Some opponents of Bradford's S 59 initiatives take a highly disputable and unnecessarily deflationary view of justification defences generally and of S 59 in particular. Here's Chester Borrows speaking on the matter:
"The reason for section 59 is that the law recognises, and has for generations, that parenting is a hard job-it is a damned hard job. So the law cuts parents some slack. It says that parents under stress may use force, but they can use force only if it is reasonable in the circumstances. We are not saying it is good or bad, we are not saying good parents smack and bad parents do not, we are just saying that parents do. We will allow them to use reasonable force, which is reasonable in the circumstances. The law cuts parents that much slack, it makes that accommodation for parents, because parenting is a real hard job and parents are under pressure."All the emphasis here on slack/stress/pressure sounds very excuse-like to me – S 59 as a parental temporary insanity clause! – and, as far as I can see, it's completely Borrows's invention.
Compare with provocation defences which allow intentional homicides committed under certain sorts of "heat of passion" to qualify as voluntary manslaughter rather than as murder. Such partial defences are normally understood as partial excuses. A famous US decision (Maher v. People, 10 Mich. 212, 219 (1862)) described provocation as an "indulgence to the frailty of human nature." That sounds like Borrows.
But S 59 invokes parental disciplinary authority as a justification not an excuse. Like justification defences pre-approving actions taken in self-defence or in defence of others or to prevent people committing suicide, etc., in the S 59 case there's a kind of conduct – the use of reasonable force to correct/discipline one's children – that's at least permitted, and maybe even encouraged. In brutally simple terms: whereas Borrows thinks S 59 is about forgiving or not-punishing parental weakness/error, S 59 is actually about child error/naughtiness/needing-to-be-corrected-ness, and about the granting of authority to parents to do something about it! The parent gets both to assess the dimensions of needed corrections and is empowered to use reasonable force, if she sees fit, to actually make those corrections.
How could Borrows get all of this so wrong? [Note added May 1 2007: John Key also gets all of this wrong.] I think the following remark from the middle of the passage above gives us a clue:
"We are not saying it [smacking] is good or bad, we are not saying good parents smack and bad parents do not"Borrows here seems to want to avoid and to be seen to avoid conflating two questions:
(1) Is smacking (generally) bad parenting?and
(2) Should smacking be illegal?(See discussion of these two questions here.) Borrows wants to be sure that he's defending a "no" answer to (2) while either taking no position about (1) or even answering it with a "yes". Fair enough.

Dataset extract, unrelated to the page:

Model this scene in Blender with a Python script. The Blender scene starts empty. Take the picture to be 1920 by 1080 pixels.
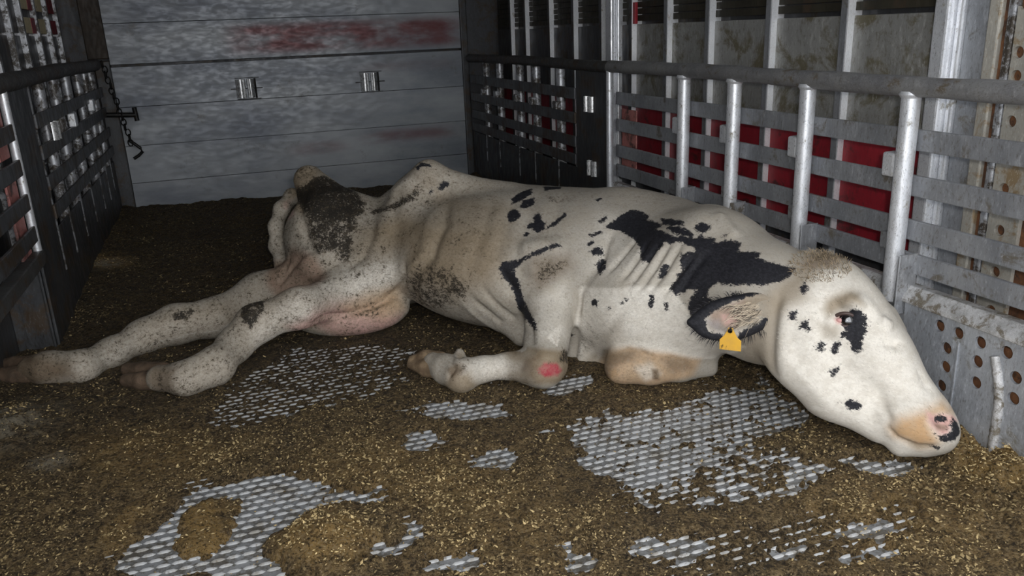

But being careful about that distinction is not the same thing as taking the position that S 59 functions as an excuse rather than as a justification. Moreover, the latter point's simply not something that it's up to Borrows to decide, any more than it's up to him to decide that the justification defence for use of force against intruders in one's home (S 55) is really just an excuse, i.e., a matter of forgiving home-dwellers who use force or lash out while under the stress and pressure of having an intruder in their home ("The reason for section 55 is that the law recognises, and has for generations, that owning and even just living in a home is hard....").
Since S 59 is a justification, it just does grant permission for certain sorts of conduct that would otherwise be prohibited. No parent's compelled to conduct herself in that way, but S 59 guards and conditionally endorses any parent's choice to smack if that's what she decides to do. S 59 doesn't say that smacking is good or that it's bad, or that good parents smack and bad parents don't, or that smacking's for everyone. And unlike the powers of captaincy to use force to discipline passengers (S 60) with which S59 is grouped under the heading "Powers of discipline", S 59 does not require that the force used in the circumstances is necessary as well as reasonable in the circumstances. Rather, the use of parental authority to correct with reasonable force is always at bottom the parent's autonomous, free decision, rather than in any sense dictated by circumstances. But S 59 does allow that smacking is a legitimate choice for any parent.
In general, even though a "no" answer to (1) is logically compatible with a "yes" answer to (2), S 59 would in fact make little sense if there were a complete consensus of that sort. (Compare: self-defence, defence of others etc. justifications would make little sense if everyone in society was Ghandi-like in thinking that all uses of force are bad.) The natural ecosystem for S 59 is one of parenting pluralism, where reasonable people can and do disagree about how to run their families, where there's some awareness that different parenting styles will have different strengths and different weaknesses, and involve importantly different tradeoffs. A few people will be hard-core disciplinarians – family as boot camp – and others will be positivity-freaks – family as college dorm/hippy commune. Many families will be somewhere in between or be doing something else entirely. Sadly, however, Borrows is no friend of such diversity. He's right that parenting is a hard and often very stressful job, but he's wrong to see S 59 as principally about building in a "margin of error" to cover mistakes made in parenting. That view is as eccentric and as anachronistic as it is legally unfounded.